Bonus SSRFMap showcase
Before we continue, here's a quick bonus: the automated check of LFI and SSRF can be done via SSRFMap. SSRFmap takes a Burp request file as input and a parameter to fuzz. The manual methodological approach is also coverded.
We intercept the /fetch reuquest and store it to a file called request.txt.

We run it like the following, here we pass the intercepted request, the parameter to check - in this case url and also define the modes. We try to read file here and perform an enumeration of the available internal services via a portscan.

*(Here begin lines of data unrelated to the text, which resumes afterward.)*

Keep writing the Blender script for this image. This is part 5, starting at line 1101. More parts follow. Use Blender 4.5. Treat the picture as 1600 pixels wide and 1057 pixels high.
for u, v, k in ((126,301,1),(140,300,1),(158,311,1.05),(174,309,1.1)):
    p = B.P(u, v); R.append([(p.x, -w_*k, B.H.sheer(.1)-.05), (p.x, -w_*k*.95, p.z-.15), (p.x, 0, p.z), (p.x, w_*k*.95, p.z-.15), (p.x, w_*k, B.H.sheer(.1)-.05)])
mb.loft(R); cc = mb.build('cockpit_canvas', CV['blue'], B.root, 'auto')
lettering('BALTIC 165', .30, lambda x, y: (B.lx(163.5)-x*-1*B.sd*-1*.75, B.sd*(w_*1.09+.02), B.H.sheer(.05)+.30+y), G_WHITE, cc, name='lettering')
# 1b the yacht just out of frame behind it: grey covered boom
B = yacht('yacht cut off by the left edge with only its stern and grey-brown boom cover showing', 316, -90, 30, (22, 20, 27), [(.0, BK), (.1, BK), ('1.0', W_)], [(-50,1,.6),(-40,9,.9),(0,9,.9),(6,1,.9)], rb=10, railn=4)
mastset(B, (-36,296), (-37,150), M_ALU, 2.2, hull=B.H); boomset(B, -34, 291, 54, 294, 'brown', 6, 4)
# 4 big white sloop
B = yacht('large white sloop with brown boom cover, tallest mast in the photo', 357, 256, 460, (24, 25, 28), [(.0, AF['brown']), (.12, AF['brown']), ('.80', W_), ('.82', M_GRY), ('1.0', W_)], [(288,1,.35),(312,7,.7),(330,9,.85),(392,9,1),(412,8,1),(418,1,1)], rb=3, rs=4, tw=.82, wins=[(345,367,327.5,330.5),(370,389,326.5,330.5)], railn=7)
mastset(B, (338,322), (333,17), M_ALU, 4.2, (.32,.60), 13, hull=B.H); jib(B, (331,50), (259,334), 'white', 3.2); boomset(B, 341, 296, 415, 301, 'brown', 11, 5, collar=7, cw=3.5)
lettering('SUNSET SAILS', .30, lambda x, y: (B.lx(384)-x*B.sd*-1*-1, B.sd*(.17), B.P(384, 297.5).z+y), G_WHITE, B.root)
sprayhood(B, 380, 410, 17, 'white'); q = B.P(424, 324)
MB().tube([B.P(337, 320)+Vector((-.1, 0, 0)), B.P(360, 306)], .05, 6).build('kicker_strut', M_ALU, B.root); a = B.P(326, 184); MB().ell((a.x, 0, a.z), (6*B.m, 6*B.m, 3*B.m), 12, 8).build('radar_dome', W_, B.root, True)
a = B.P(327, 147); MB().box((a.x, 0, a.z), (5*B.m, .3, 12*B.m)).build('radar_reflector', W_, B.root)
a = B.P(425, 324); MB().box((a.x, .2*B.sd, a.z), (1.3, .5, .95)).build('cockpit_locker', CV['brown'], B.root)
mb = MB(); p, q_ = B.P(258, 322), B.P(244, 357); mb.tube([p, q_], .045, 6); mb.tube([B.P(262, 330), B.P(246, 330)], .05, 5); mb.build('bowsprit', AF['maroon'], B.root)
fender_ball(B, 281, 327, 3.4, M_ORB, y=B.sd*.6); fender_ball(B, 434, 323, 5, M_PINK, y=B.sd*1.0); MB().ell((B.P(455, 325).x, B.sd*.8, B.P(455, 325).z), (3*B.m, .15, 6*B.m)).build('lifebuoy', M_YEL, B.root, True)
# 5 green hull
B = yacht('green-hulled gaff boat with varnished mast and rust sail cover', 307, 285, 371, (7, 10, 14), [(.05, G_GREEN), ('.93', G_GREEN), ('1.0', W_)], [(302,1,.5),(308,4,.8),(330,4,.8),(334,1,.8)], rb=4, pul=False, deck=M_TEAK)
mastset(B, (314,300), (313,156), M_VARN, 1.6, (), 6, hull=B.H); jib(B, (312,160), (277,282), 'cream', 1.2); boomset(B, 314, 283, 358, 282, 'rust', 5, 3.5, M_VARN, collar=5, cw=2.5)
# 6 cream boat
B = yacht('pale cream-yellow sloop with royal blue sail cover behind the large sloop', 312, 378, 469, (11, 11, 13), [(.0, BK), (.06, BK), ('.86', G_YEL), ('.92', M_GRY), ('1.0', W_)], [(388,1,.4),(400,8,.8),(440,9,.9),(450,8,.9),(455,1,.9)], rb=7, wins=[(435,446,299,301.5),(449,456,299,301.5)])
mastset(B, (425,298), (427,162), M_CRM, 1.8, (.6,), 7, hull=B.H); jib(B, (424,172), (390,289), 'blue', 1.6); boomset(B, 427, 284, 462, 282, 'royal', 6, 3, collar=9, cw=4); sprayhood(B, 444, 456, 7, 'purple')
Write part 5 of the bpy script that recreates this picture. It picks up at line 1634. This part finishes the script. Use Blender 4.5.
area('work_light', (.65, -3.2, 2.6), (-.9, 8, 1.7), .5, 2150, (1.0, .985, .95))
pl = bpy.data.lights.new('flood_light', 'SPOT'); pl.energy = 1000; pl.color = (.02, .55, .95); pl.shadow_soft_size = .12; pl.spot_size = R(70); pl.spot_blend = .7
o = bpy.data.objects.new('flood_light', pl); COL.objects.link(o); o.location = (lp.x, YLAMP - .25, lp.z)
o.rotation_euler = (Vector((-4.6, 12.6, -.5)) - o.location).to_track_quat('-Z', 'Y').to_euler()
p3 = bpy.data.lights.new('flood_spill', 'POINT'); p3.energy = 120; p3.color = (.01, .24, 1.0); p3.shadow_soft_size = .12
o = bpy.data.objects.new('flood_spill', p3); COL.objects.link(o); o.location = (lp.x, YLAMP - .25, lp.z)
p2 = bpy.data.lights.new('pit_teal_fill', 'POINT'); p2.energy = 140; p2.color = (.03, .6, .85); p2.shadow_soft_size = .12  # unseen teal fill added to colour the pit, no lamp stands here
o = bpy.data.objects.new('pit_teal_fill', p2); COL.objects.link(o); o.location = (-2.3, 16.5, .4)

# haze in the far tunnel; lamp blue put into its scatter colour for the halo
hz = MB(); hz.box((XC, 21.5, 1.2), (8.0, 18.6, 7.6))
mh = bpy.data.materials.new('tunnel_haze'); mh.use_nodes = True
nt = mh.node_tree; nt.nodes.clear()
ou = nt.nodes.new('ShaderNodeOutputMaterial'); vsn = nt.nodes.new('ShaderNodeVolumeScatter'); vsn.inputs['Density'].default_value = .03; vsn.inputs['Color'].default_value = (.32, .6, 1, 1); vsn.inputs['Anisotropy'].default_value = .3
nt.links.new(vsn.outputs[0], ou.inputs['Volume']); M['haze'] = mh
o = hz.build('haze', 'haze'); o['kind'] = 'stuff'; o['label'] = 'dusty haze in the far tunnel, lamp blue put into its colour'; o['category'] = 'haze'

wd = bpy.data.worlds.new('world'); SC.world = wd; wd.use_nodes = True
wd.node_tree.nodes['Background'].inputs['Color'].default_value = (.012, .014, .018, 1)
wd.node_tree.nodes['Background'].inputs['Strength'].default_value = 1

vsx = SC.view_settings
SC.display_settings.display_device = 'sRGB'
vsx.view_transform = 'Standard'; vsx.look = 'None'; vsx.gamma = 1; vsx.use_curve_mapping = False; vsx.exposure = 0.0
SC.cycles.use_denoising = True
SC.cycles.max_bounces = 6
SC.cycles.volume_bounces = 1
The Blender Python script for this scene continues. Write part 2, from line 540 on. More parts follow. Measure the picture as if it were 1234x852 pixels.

The manual methodological approach is also coverded.

Source Code Analysis
We continue with the analysis of app.py.
The app.py is the main Flask application that defines all routes, logic, flow for the web service we face on port 80 / 5000. It handles the encrypted file validation, uploads, a vulnerable SSRF fetch endpoint, management of a sftp service, and a success page where the flag may be revealed.
The main / route simply renders the homepage and acts as the entry point for the challenge. It provides access to the upload, backup, fetch, and service control functionality.
This /upload endpoint accepts encrypted .gpg or .enc files, briefly stores them on disk, validates their encrypted contents, and deletes them immediately after processing. If the validation succeeds, a session token is set and the user is redirected to the success page
The /backup endpoint implements a upload functionality, but strictly sanitizes filenames using secure_filename and enforces path checks to ensure uploads remain inside the designated directory. As a result, path traversal is effectively prevented, despite the comment suggesting vulnerability.
The /fetch endpoint fetches user-supplied URLs without proper validation, allowing SSRF, including local file reads.
This functions.py validates uploaded .gpg or .enc files by decrypting their contents with a fixed Fernet key and checking whether the plaintext exactly matches a predefined secret message. If decryption fails or the message differs even slightly, the file is rejected as invalid.
This file ultimately reveals all the information needed to answer the first questions. The first thing we notice is that Fernet was used as the encryption algorithm. After a quick search, we determine that this is a symmetric encryption algorithm. We can see the key used directly in the sixth line. In the ninth tent, we also see the expected message.
Obtain Flag - The Indented Way
All we have to do now is slightly modify the script to write the message.enc to our system during execution. And then upload the resulting message.enc.
We generate the encrypted message...

... and submit it to the panel. We retrieve the flag.